== Supplied material ==
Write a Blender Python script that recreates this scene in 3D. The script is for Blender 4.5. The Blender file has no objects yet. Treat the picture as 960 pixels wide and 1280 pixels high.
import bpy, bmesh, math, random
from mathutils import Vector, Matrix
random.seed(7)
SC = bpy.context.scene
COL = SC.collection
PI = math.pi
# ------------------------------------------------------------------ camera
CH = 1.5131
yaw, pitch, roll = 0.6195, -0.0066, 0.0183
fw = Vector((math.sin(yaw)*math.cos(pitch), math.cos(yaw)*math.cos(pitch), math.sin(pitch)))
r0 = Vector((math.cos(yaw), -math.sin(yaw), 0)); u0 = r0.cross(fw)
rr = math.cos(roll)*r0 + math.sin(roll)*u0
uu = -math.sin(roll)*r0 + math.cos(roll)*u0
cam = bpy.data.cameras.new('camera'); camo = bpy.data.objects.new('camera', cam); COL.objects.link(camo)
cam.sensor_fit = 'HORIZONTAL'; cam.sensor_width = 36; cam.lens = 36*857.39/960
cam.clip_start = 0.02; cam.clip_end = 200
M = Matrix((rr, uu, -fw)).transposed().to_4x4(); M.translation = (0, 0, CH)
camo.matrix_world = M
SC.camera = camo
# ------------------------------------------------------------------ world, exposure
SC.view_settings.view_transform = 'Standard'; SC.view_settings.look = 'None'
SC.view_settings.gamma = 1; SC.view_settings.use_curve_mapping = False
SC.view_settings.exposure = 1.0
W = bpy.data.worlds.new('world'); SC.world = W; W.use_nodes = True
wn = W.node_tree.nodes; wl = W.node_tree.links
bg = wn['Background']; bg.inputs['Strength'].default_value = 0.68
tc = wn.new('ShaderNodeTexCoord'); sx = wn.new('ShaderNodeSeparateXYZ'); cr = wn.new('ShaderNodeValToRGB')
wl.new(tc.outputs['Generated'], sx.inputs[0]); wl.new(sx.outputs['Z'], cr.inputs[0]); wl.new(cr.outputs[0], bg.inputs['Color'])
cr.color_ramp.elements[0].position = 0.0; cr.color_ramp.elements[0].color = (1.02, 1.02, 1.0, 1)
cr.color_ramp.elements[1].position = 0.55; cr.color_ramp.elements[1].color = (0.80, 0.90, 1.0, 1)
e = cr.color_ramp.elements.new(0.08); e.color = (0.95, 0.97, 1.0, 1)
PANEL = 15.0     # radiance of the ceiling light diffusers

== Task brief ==
Please set down the whole listing above without altering a single line.

== Response ==
Write a Blender Python script that recreates this scene in 3D. The script is for Blender 4.5. The Blender file has no objects yet. Treat the picture as 960 pixels wide and 1280 pixels high.
import bpy, bmesh, math, random
from mathutils import Vector, Matrix
random.seed(7)
SC = bpy.context.scene
COL = SC.collection
PI = math.pi
# ------------------------------------------------------------------ camera
CH = 1.5131
yaw, pitch, roll = 0.6195, -0.0066, 0.0183
fw = Vector((math.sin(yaw)*math.cos(pitch), math.cos(yaw)*math.cos(pitch), math.sin(pitch)))
r0 = Vector((math.cos(yaw), -math.sin(yaw), 0)); u0 = r0.cross(fw)
rr = math.cos(roll)*r0 + math.sin(roll)*u0
uu = -math.sin(roll)*r0 + math.cos(roll)*u0
cam = bpy.data.cameras.new('camera'); camo = bpy.data.objects.new('camera', cam); COL.objects.link(camo)
cam.sensor_fit = 'HORIZONTAL'; cam.sensor_width = 36; cam.lens = 36*857.39/960
cam.clip_start = 0.02; cam.clip_end = 200
M = Matrix((rr, uu, -fw)).transposed().to_4x4(); M.translation = (0, 0, CH)
camo.matrix_world = M
SC.camera = camo
# ------------------------------------------------------------------ world, exposure
SC.view_settings.view_transform = 'Standard'; SC.view_settings.look = 'None'
SC.view_settings.gamma = 1; SC.view_settings.use_curve_mapping = False
SC.view_settings.exposure = 1.0
W = bpy.data.worlds.new('world'); SC.world = W; W.use_nodes = True
wn = W.node_tree.nodes; wl = W.node_tree.links
bg = wn['Background']; bg.inputs['Strength'].default_value = 0.68
tc = wn.new('ShaderNodeTexCoord'); sx = wn.new('ShaderNodeSeparateXYZ'); cr = wn.new('ShaderNodeValToRGB')
wl.new(tc.outputs['Generated'], sx.inputs[0]); wl.new(sx.outputs['Z'], cr.inputs[0]); wl.new(cr.outputs[0], bg.inputs['Color'])
cr.color_ramp.elements[0].position = 0.0; cr.color_ramp.elements[0].color = (1.02, 1.02, 1.0, 1)
cr.color_ramp.elements[1].position = 0.55; cr.color_ramp.elements[1].color = (0.80, 0.90, 1.0, 1)
e = cr.color_ramp.elements.new(0.08); e.color = (0.95, 0.97, 1.0, 1)
PANEL = 15.0     # radiance of the ceiling light diffusers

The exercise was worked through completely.